2013-04-17 09:11 China Daily     Web Editor: Wang Fan comment
Staff workers show the Tiantan Awards for the third Beijing International Film Festival on Tuesday. Jiang Dong / China Daily

Staff workers show the Tiantan Awards for the third Beijing International Film Festival on Tuesday. Jiang Dong / China Daily

Dancers perform at the third Beijing International Film Festival on April 16, 2013. [Photo/Xinhua]

Dancers perform at the third Beijing International Film Festival on April 16, 2013. [Photo/Xinhua]

The Beijing International Film Festival, now on its third edition, will have a competition section this year.

The festival, which opened on Tuesday night in the capital's Tiantan Park, will give out 10 Tiantan Awards, including prizes for the best film, director, actor and actress.

Among the 15 nominated films are two local productions: Feng Xiaogang's disaster epic Back to 1942, and Wang Jing's emotional drama Feng Shui.

Mike Newell's Great Expectations and Carlos Sorin's Gone Fishing have also been shortlisted for the awards.

Renowned Russian director Nikita Mikhalkov leads the jury, which also includes Ivor Benjamin, chair of the Directors Guild of Great Britain; Cameron Bailey, the artistic director of the Toronto Film Festival; and veteran Chinese directors Gu Changwei and Zhang Yibai.

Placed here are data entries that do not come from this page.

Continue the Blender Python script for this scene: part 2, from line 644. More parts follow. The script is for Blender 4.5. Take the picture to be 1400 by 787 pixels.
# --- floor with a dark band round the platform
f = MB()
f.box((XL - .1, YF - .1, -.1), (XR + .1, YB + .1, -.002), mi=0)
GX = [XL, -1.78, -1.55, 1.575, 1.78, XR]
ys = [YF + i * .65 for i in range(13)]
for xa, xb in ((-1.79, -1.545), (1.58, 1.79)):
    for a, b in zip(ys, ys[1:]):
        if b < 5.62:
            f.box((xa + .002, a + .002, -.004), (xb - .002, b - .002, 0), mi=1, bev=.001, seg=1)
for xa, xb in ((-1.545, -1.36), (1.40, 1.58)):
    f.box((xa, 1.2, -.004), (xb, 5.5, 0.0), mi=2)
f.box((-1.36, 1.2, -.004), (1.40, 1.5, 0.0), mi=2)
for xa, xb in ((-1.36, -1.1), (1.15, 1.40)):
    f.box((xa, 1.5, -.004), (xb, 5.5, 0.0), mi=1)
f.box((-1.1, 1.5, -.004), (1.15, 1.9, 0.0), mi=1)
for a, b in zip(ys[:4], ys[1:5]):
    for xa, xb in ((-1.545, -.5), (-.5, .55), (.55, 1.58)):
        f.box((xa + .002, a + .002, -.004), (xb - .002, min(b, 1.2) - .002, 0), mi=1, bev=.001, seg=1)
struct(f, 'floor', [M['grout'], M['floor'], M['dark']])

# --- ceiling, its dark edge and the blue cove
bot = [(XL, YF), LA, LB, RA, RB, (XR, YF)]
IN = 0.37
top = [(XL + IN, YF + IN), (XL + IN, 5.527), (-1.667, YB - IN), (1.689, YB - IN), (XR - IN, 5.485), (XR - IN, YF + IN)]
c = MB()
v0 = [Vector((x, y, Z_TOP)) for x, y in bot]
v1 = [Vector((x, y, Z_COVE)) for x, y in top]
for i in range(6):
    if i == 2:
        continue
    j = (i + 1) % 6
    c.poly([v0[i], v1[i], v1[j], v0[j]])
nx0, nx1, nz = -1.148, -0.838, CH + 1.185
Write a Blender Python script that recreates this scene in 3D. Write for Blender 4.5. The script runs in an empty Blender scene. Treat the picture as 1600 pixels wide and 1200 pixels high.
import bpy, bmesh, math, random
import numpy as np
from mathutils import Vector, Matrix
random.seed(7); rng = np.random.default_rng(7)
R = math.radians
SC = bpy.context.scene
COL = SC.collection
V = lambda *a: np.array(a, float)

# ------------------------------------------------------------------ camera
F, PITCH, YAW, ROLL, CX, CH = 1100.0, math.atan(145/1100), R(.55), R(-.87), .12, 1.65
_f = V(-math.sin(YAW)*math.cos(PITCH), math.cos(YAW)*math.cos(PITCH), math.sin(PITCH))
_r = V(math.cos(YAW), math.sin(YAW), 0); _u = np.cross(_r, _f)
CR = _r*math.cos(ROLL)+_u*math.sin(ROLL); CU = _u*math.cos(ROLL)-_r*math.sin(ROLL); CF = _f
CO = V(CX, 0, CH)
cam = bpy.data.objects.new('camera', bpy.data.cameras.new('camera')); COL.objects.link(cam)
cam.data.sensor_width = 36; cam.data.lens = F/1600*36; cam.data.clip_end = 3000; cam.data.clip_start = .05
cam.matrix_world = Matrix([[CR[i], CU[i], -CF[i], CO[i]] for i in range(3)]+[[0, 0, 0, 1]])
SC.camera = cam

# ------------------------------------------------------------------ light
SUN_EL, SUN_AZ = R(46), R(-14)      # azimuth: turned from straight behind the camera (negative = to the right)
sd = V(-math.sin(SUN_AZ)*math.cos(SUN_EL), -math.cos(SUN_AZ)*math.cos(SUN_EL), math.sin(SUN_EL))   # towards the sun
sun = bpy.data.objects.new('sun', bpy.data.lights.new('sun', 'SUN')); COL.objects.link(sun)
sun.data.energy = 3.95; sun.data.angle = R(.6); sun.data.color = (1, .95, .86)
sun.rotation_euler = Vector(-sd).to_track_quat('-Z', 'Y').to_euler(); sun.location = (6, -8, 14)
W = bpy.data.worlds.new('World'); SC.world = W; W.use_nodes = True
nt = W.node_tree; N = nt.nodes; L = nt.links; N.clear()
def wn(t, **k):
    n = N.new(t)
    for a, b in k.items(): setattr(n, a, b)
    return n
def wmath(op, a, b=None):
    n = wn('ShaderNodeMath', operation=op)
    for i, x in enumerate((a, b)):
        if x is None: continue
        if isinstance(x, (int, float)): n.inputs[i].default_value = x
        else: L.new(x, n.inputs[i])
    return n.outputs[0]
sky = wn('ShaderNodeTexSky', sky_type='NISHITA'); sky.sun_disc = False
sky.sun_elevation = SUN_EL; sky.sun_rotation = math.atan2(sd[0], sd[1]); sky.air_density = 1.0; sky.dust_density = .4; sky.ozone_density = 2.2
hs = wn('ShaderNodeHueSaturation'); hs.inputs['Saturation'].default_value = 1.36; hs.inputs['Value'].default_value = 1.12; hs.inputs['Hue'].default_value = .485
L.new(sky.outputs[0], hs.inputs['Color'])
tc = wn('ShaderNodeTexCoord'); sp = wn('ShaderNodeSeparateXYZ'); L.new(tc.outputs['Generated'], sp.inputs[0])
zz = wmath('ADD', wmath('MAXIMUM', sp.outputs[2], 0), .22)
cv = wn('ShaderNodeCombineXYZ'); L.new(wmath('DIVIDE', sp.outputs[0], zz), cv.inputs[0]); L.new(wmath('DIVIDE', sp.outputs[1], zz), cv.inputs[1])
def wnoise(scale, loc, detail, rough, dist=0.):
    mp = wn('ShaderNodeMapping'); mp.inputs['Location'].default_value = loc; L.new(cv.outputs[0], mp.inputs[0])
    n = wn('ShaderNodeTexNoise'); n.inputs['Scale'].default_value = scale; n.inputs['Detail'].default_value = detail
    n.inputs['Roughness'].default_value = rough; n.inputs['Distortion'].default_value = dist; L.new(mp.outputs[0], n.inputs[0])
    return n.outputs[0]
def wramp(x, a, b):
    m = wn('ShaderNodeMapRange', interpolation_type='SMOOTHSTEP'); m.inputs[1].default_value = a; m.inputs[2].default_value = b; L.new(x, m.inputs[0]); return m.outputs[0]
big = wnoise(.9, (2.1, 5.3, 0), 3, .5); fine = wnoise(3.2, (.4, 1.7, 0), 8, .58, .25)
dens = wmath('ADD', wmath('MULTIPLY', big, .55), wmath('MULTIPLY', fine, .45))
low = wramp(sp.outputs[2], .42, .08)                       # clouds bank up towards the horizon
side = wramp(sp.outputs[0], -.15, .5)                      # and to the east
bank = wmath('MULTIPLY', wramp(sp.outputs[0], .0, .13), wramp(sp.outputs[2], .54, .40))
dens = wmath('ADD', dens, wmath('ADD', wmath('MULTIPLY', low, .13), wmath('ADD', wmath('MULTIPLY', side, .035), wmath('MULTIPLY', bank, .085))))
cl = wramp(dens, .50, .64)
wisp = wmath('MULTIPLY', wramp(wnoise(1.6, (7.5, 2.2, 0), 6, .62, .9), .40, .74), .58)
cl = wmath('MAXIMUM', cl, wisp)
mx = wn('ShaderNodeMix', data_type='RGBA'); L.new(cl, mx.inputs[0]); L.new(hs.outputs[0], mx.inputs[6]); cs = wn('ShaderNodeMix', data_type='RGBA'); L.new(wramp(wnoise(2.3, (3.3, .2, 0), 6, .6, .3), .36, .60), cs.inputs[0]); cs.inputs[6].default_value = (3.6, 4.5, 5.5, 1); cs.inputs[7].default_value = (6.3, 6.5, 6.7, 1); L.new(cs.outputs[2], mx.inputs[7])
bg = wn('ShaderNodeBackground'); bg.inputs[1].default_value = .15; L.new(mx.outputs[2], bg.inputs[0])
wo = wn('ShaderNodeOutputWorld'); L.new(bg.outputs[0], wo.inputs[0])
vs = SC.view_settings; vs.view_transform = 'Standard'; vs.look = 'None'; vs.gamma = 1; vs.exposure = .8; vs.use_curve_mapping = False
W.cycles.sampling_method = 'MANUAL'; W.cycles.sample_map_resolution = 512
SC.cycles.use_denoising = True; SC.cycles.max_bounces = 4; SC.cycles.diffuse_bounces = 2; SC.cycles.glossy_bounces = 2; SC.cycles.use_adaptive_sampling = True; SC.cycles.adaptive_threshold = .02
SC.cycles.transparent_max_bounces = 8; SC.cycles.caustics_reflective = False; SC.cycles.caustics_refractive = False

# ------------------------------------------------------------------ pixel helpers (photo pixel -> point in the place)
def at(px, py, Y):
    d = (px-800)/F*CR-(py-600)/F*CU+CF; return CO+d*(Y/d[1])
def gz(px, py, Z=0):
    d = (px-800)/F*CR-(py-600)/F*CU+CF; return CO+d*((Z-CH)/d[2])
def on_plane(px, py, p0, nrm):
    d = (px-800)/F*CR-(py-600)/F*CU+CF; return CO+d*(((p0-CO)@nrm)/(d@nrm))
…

The festival is intended as a film panorama for local cinephiles, as only 34 foreign films a year are allowed to be released theatrically in China.

During the festival, which runs until April 23, some 260 films made at home and abroad will be screened in 28 cinemas in Beijing.

According to Zhao Zhiyong, deputy secretary-general of the festival, 90 percent of the foreign movies screened are relatively new productions made in 2011 and 2012.

"One of the festival's aims is to bring the best films from around the world to local audiences," he said.

Highlights include a 2012 restoration of David Lean's grand epic Lawrence of Arabia, which hits big screens in the mainland for the first time, and Michael Haneke's Amour, honored as the best foreign film at this year's Academy Awards.

The entire eight-film Harry Potter series will be screened in three theaters across the city.

In honor of jury chair Mikhalkov, the festival will screen Burnt by the Sun, which won the Grand Prix at Cannes in 1994, and its 2010 sequel.

The festival will run in parallel with a film market, attracting more than 200 domestic and overseas exhibitors including Industrial Light &Magic, Imax, Technicolor and Base FX to display the latest developments in filmmaking technology.

There will also be presentations of some of the most anticipated local projects, such as the new film of Xu Zheng, whose Lost in Thailand was the most popular film in 2012 with a box office gross of 1.2 billion yuan ($194 million), which was very close to the domestic earnings of the 2009 sci-fi blockbuster Avatar.

The Project Pitches Program of the market sees some of the most potential Chinese filmmakers submitting their film plans to senior insiders who will choose three projects to support financially and technically.

Luminaries set to attend the festival include French director Luc Besson, who will sit with Zhang Hongsen, director of the State Film Bureau, to talk about international co-production. Keanu Reeves will publicize his directorial debut, Man of Tai Chi.

The Beijing International Film Festival is one of the three major film festivals in China, in addition to the Shanghai and Changchun festivals, which were founded in 1993 and 1992 respectively.